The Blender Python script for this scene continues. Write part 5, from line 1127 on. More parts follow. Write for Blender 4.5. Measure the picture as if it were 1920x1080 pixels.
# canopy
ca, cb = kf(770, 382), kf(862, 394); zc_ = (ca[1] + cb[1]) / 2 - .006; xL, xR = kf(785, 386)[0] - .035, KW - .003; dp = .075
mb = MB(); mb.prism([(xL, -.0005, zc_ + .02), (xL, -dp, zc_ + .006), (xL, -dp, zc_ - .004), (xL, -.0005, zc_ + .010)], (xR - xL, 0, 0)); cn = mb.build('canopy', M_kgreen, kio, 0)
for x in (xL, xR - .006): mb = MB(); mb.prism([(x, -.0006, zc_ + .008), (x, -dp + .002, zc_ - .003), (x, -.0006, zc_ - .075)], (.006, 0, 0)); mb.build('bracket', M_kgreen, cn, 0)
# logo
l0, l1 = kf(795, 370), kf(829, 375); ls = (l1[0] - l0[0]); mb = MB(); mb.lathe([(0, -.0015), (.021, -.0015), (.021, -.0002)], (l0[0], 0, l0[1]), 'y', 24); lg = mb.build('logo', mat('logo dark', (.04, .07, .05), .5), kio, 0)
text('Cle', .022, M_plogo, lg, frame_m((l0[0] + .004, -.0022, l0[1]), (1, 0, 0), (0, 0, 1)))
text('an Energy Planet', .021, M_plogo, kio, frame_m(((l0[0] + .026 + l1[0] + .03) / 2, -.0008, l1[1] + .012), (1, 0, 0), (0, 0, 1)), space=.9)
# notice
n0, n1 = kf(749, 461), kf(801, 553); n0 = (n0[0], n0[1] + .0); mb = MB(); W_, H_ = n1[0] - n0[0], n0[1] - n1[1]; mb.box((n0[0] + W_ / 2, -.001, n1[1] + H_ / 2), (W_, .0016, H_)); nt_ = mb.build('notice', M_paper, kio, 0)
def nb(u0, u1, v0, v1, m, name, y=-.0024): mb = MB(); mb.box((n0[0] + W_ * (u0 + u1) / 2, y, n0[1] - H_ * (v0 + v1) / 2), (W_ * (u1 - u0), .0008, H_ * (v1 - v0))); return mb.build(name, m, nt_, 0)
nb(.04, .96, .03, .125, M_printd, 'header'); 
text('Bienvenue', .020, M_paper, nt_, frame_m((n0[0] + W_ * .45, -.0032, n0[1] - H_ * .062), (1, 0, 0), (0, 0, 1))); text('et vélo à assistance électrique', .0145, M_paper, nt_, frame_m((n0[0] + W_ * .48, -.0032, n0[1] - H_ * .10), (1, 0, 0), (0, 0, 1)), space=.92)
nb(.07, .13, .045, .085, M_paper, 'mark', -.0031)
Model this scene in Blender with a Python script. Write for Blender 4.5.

# # # #

Read the entries and show each line that mentions "Write".

The Blender Python script for this scene continues. Write part 5, from line 1127 on. More parts follow. Write for Blender 4.5. Measure the picture as if it were 1920x1080 pixels.
Model this scene in Blender with a Python script. Write for Blender 4.5.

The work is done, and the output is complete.